The combustion apparatus as set forth in claim 1 or 2, characterized in that said honeycomb-like passage wall surfaces of said cylindrical combustion-gas passage member (32) are coated with catalysts to attain a catalytic combustion of said mixture gas.
The combustion apparatus as set forth in claim 3, characterized in that said catalysts comprises platinum or palladium.
The combustion apparatus as set forth in one of claims 1 to 4, characterized in that each of said incoming passage means (31) and said outgoing means (31) is made of at least one of ceramic materials selected from the group consisting of silicon carbide, zirconia and cordierite.

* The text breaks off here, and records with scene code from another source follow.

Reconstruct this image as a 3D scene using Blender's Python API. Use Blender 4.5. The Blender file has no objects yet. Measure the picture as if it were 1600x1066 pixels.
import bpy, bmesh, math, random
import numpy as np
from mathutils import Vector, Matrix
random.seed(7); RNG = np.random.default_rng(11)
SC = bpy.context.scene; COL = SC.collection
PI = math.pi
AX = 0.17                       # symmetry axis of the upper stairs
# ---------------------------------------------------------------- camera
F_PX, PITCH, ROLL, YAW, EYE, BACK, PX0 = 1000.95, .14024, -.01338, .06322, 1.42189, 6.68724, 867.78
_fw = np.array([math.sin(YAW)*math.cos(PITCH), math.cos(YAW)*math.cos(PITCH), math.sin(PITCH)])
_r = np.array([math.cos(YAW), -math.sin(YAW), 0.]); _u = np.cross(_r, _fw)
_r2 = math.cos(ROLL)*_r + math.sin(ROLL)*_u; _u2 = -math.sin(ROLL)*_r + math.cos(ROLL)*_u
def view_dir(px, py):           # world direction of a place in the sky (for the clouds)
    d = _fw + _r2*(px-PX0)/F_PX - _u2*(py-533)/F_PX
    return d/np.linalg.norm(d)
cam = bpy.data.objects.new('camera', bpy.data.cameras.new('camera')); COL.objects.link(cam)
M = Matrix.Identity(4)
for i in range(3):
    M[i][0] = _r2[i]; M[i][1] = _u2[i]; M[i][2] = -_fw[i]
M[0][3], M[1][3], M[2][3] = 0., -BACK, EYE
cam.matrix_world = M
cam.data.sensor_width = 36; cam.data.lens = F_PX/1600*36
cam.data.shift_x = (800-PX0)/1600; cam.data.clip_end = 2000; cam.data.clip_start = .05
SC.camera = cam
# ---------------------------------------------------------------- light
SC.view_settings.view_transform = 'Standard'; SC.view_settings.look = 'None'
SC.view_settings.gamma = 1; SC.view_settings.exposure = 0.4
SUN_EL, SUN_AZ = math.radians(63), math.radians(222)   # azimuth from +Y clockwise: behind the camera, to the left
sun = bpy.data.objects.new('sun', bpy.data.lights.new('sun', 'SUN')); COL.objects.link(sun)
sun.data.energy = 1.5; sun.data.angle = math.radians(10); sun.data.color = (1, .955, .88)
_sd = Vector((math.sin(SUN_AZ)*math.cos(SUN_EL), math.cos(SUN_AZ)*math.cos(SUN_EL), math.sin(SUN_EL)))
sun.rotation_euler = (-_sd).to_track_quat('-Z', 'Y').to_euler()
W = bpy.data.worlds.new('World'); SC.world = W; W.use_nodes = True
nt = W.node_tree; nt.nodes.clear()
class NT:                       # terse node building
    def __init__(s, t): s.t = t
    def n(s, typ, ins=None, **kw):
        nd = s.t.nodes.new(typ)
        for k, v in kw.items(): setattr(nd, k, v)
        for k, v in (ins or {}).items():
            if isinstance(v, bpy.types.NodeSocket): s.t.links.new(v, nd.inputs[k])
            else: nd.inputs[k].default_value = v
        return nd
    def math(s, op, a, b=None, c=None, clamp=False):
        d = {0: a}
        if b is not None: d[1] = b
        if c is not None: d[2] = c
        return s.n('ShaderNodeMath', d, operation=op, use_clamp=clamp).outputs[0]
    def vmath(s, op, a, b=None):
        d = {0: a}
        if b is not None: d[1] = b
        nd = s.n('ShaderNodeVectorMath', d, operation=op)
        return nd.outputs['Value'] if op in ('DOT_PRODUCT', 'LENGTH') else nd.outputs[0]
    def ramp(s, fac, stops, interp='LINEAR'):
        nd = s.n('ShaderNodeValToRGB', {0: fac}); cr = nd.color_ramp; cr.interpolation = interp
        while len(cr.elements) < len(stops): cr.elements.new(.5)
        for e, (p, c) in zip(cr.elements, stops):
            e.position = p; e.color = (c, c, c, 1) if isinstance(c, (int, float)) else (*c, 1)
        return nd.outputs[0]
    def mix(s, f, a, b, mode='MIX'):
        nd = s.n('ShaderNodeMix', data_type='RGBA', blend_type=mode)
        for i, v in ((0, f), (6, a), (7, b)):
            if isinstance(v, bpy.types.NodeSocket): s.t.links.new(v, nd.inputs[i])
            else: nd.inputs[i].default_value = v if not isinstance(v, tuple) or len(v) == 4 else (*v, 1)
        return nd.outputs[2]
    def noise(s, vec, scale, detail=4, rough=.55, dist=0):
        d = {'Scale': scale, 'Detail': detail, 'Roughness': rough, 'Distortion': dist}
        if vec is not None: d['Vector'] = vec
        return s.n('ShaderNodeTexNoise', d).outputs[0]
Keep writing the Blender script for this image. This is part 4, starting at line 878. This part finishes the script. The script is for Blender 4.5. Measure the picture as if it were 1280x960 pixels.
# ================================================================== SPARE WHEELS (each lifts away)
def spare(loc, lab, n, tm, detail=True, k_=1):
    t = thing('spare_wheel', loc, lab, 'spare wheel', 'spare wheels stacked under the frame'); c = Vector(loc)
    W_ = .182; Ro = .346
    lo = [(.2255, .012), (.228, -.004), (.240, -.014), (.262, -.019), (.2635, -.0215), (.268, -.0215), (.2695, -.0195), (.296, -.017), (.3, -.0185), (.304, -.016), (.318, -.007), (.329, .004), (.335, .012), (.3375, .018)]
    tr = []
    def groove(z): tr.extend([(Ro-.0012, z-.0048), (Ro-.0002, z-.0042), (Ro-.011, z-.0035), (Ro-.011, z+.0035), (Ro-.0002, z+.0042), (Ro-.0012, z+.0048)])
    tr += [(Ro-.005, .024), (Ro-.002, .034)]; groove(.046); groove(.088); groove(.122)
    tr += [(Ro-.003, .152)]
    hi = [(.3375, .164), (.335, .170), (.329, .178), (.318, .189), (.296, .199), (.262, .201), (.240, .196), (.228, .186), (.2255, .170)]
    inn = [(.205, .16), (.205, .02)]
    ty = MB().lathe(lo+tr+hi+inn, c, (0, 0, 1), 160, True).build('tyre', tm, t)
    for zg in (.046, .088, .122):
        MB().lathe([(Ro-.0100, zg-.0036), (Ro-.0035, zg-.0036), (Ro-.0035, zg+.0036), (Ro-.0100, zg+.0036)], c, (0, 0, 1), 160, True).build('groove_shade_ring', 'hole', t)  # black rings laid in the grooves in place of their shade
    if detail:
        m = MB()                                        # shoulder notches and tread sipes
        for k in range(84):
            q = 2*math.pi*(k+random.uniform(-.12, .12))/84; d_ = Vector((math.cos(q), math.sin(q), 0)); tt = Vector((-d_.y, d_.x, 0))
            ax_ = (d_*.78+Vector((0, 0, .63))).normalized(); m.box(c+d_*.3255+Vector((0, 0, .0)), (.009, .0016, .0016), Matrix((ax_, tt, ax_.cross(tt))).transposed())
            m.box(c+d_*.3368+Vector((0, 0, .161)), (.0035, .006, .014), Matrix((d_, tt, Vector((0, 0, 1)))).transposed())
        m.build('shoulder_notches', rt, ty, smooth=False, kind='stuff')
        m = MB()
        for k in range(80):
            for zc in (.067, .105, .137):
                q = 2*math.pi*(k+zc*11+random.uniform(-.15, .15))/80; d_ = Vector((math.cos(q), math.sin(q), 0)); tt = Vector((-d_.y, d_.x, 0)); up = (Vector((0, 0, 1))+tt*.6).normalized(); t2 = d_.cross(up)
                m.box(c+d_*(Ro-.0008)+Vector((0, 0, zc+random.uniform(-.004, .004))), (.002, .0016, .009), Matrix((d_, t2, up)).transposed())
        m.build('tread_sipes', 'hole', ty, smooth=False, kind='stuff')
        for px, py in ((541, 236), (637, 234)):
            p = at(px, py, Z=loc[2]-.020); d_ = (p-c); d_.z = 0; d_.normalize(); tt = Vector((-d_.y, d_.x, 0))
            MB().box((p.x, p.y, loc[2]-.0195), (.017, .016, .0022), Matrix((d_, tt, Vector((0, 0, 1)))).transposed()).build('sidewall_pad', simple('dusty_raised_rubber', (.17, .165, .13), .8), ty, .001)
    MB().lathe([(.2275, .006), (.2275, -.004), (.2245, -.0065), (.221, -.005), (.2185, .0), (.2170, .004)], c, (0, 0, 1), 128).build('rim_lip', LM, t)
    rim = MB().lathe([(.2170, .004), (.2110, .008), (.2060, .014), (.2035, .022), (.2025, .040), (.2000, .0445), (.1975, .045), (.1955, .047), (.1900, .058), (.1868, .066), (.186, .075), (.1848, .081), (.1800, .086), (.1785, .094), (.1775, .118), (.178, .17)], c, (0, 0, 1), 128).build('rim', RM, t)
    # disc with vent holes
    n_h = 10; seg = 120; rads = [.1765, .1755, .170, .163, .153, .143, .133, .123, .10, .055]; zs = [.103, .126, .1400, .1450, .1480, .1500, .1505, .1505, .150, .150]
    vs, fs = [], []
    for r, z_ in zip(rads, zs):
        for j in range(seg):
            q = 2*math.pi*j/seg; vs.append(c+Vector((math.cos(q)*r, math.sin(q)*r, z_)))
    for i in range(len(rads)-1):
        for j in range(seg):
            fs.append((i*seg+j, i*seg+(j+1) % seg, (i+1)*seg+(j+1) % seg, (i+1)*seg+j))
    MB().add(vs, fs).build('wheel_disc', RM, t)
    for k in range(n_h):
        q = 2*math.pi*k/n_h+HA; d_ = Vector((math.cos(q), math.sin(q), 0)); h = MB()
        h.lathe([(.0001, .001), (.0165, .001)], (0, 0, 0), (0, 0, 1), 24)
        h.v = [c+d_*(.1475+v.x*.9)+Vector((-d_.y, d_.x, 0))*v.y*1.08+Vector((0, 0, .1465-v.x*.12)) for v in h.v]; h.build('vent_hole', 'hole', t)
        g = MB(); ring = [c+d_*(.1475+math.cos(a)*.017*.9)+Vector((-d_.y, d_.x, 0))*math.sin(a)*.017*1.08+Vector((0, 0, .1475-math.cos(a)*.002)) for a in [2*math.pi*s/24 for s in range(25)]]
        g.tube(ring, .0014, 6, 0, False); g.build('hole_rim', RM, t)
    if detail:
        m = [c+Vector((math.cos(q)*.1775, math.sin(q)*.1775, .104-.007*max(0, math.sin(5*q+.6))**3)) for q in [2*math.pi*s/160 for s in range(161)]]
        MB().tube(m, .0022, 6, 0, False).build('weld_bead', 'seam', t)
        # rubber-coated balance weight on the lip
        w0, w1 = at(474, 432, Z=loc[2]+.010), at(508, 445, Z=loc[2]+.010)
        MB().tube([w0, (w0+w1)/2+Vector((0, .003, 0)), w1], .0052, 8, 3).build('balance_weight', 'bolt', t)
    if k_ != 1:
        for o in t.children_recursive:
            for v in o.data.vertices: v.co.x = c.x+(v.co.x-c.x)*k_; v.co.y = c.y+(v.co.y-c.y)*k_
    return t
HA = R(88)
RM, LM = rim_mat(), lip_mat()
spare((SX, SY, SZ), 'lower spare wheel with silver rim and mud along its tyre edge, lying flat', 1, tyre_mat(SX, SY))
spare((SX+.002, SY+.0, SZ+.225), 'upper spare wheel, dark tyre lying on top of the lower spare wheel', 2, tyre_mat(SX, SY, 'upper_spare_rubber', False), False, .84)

The combustion apparatus as set forth in one of claims 1 to 5, characterized in that said honeycomb passage member (32) is made of at least one of ceramic materials selected from the group consisting of silicon carbide, zirconia and cordierite.
The combustion apparatus as set forth in one of claims 1 to 6, characterized in that said venturi tube (50) is made of at least one of ceramic materials selected from the group consisting of silicon carbide, zirconia and cordierite.
The combustion apparatus as set forth in one of claims 1 to 7, characterized in that each of said sleeve-like casing (31) and said cylindrical combustion-gas passage member (32) is made of at least one of ceramic materials selected from the group consisting of silicon carbide, zirconia and cordierite.
The combustion apparatus as set forth in one of claims 2 to 8, characterized in that said venturi tube (50) is made of at least one of ceramic materials selected from the group consisting of silicon carbide, zirconia and cordierite.